The System is Down. Whose Fault is It, Anyway?

Blaming and punishing people when things go wrong impedes learning and poisons the organizational culture, leading to hiding problems until they become catastrophic. Instead of playing "the blame game" when something goes wrong, practice "Zero Blame."

Building a Zero Blame company culture requires a commitment from everyone in the organization – from executives down to individual contributors. In a Zero Blame culture, individuals and teams are rewarded for exposing problems early on when they can be resolved with less pain and for taking ownership of issues.

Us vs. Them

Teams in non-DevOps organizations are frequently siloed by function. This results in an adversarial dynamic where teams compete for resources and do not share responsibilities. In fact, one team trying to fulfill their tasks may make it more difficult for teams around them to be successful. A perfect example is when operations teams are responsible for responding to incidents 24×7, even when many of those incidents are a result of problematic code written by the development team. It would be natural for the operations team to resent the unfairness of that situation.

This "Us vs. Them" mentality causes a lack of trust between teams, between management and staff, or between different office locations. Inequality between groups can exacerbate the Us vs. Them mentality, whether it is more power, better perks, or not having to respond in the middle of the night to an on-call incident.

Shared Responsibility

One of the first steps to escaping the blame game is to create shared responsibilities. Make it everyone’s responsibility to respond to operational incidents. This defuses the us-versus-them dynamic between operations and development.

It also provides more rapid feedback to developers and incentivizes writing code with higher resilience and reliability to reduce future incidents.

Zero-Blame

In today’s increasingly complex systems, a failure is rarely the fault of one person or team. Compared to the slower-paced waterfall development lifecycle, DevOps moves incredibly fast.

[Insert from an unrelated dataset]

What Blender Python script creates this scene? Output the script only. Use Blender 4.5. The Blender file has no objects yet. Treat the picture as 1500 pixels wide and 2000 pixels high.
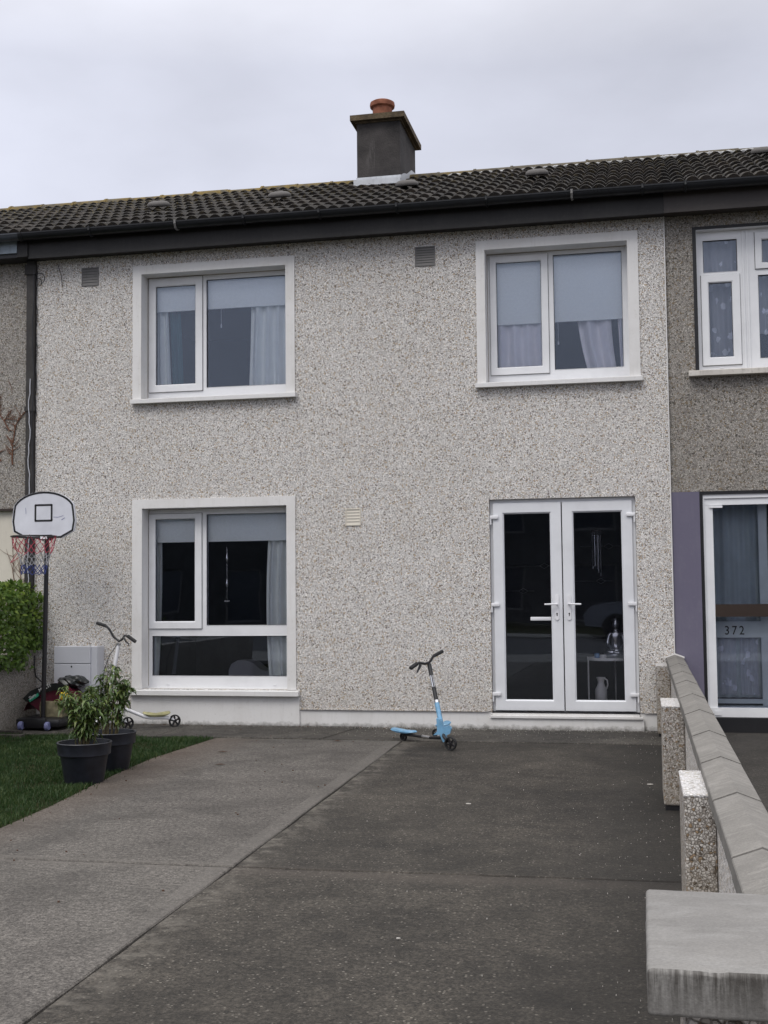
import bpy, bmesh, math, random
import numpy as np
from mathutils import Vector, Matrix
random.seed(7); rng = np.random.default_rng(7)
sc = bpy.context.scene; COL = sc.collection
CZ = 1.4                      # eye height above the driveway

# ------------------------------------------------------------------ camera
yaw, pit, rol = -2.07888277e-01, 6.24798289e-02, 1.02244362e-02
fwd = Vector((math.sin(yaw)*math.cos(pit), math.cos(yaw)*math.cos(pit), math.sin(pit)))
rgt = Vector((math.cos(yaw), -math.sin(yaw), 0)); dwn = fwd.cross(rgt)
cr, sr = math.cos(rol), math.sin(rol)
r2 = cr*rgt + sr*dwn; d2 = -sr*rgt + cr*dwn
cam = bpy.data.cameras.new('camera'); co = bpy.data.objects.new('camera', cam); COL.objects.link(co)
M = Matrix((( r2.x, -d2.x, -fwd.x, 0), (r2.y, -d2.y, -fwd.y, 0), (r2.z, -d2.z, -fwd.z, CZ), (0, 0, 0, 1)))
co.matrix_world = M
cam.sensor_fit = 'HORIZONTAL'; cam.sensor_width = 36; cam.lens = 36*2368.46/1500
cam.clip_start = .05; cam.clip_end = 500
sc.camera = co

# ------------------------------------------------------------------ world and sun (overcast)
SUN_EL, SUN_AZ = math.radians(52), math.radians(205)     # azimuth clockwise from +Y
world = bpy.data.worlds.new('World'); sc.world = world; world.use_nodes = True
wt = world.node_tree; wt.nodes.clear()
def wn(t, **k):
    n = wt.nodes.new(t)
    for a, b in k.items(): setattr(n, a, b)
    return n
wo = wn('ShaderNodeOutputWorld'); bg = wn('ShaderNodeBackground'); sky = wn('ShaderNodeTexSky')
sky.sky_type = 'NISHITA'; sky.sun_disc = False; sky.sun_elevation = SUN_EL; sky.sun_rotation = SUN_AZ
sky.air_density = 1.0; sky.dust_density = 3.0
bg.inputs['Strength'].default_value = .1
tc = wn('ShaderNodeTexCoord'); mp = wn('ShaderNodeMapping'); mp.inputs['Scale'].default_value = (1, 1, 2.2)
nz = wn('ShaderNodeTexNoise'); nz.inputs['Scale'].default_value = 2.9; nz.inputs['Detail'].default_value = 6; nz.inputs['Roughness'].default_value = .5
wt.links.new(tc.outputs['Generated'], mp.inputs['Vector']); wt.links.new(mp.outputs['Vector'], nz.inputs['Vector'])
sx = wn('ShaderNodeSeparateXYZ'); wt.links.new(tc.outputs['Generated'], sx.inputs[0])
rp = wn('ShaderNodeValToRGB'); e = rp.color_ramp.elements
e[0].position = 0.0; e[0].color = (6.3, 6.5, 7.5, 1)
e[1].position = 1.0; e[1].color = (17, 16.8, 17, 1)
m1 = rp.color_ramp.elements.new(.22); m1.color = (6.0, 6.22, 7.2, 1)
m2 = rp.color_ramp.elements.new(.40); m2.color = (5.15, 5.3, 6.1, 1)
m3 = rp.color_ramp.elements.new(.62); m3.color = (12.0, 11.9, 12.2, 1)
wt.links.new(sx.outputs['Z'], rp.inputs['Fac'])
rn = wn('ShaderNodeMapRange'); rn.inputs['From Min'].default_value = .3; rn.inputs['From Max'].default_value = .7
rn.inputs['To Min'].default_value = .83; rn.inputs['To Max'].default_value = 1.13
wt.links.new(nz.outputs['Fac'], rn.inputs['Value'])
vm = wn('ShaderNodeVectorMath', operation='SCALE'); wt.links.new(rp.outputs['Color'], vm.inputs[0]); wt.links.new(rn.outputs['Result'], vm.inputs['Scale'])
mx = wn('ShaderNodeMixRGB'); mx.inputs['Fac'].default_value = .96
wt.links.new(sky.outputs['Color'], mx.inputs['Color1']); wt.links.new(vm.outputs['Vector'], mx.inputs['Color2'])
wt.links.new(mx.outputs['Color'], bg.inputs['Color']); wt.links.new(bg.outputs[0], wo.inputs[0])
sl = bpy.data.lights.new('sun', 'SUN'); sl.energy = .9; sl.angle = math.radians(25); sl.color = (1, .97, .92)
so = bpy.data.objects.new('sun', sl); COL.objects.link(so)
sd = Vector((math.sin(SUN_AZ)*math.cos(SUN_EL), math.cos(SUN_AZ)*math.cos(SUN_EL), math.sin(SUN_EL)))
so.rotation_euler = sd.to_track_quat('Z', 'Y').to_euler()
sc.view_settings.view_transform = 'Standard'; sc.view_settings.look = 'None'
sc.view_settings.exposure = 0.42; sc.view_settings.gamma = 1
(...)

It is important to realize that there may be several relevant causes and numerous changes that led to a specific problem.

Searching for someone (or team) to blame for an incident is unproductive and harms employee morale. A negative culture that focuses on blame can impede overall productivity, as studies have shown culture influences productivity. Instead, examine why the processes were unable to prevent that failure.

Focus your efforts on auditing the system, rewarding employees who find problems early, and avoid complacency after improving one process or area of your value stream.